Cevap: İmam rükuda iken yetişip birlikte en azından bir defa olsun (sübhane Rabbiyel'azim) denebilecekse, hemen tekbir alıp rükuda imama yetişmeli, tek kelimelik tesbihi de söylemelidir. Böylece o rekata da yetişmiş olduğunu bilmeli, şüpheye kapılmamalıdır. Ancak, bir defa olsun rükuda imamla birlikte bu tesbih duasını söyleyemezse bu rekata da yetişmemiş olur. Bu sebeple, karışıklıktan kurtulmak isteyenin yavaşlayıp, imamın secdeden kalkmasını beklemesinde mahzur olmasa gerektir. Yetişemediği kısmı selamdan sonra kılacaktır elbette.

Bu arada mühim bir noktaya da dikkat çekmeliyim. Camiye koşarak gelenler bir hadisin ikazını unutmamalılar.

Camiye ve cemaate erişmek için telaşlı şekilde koşarak gitmek, bakanların ne oluyor acaba, diye endişe duymalarına sebep olmak, tavsiye edilen bir acelecilik değildir. Koşmadan camiye gelip cemaate telaşsız yetişmeye çalışmalıdır. Hadiste bu konuda özellikle ikaz vardır.

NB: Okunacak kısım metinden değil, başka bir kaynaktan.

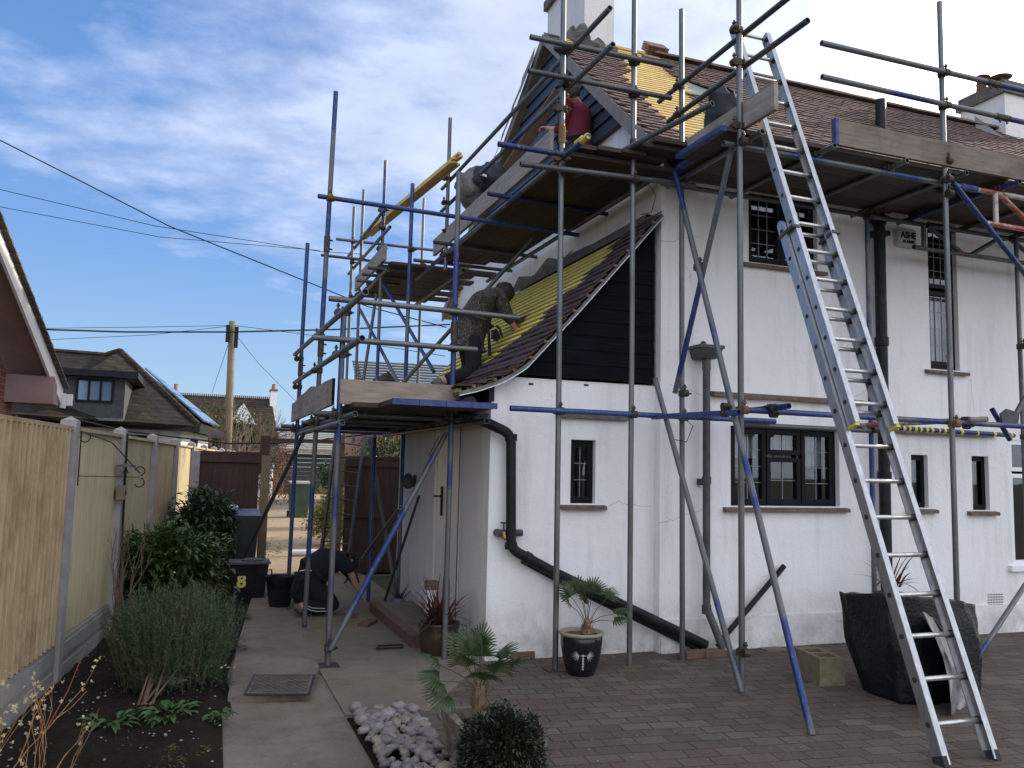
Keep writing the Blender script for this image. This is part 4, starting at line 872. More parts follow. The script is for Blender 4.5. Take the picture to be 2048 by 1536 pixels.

-Namaza giderken sükunetle, vakarla gidin; yetiştiğinizi kılın, yetişemediğinizi de kaza edin!.. uyarısı bizi telaştan uzak, sakince yürümeye davet etmektedir. Bu bakımdan camiye giderken, ya da cami içinde (niyete fırsat vermeyecek şekilde) telaşla safa koşmak pek uygun bulunmamıştır. "Sekinet ve vakar üzere gidin namaza!" denmiştir.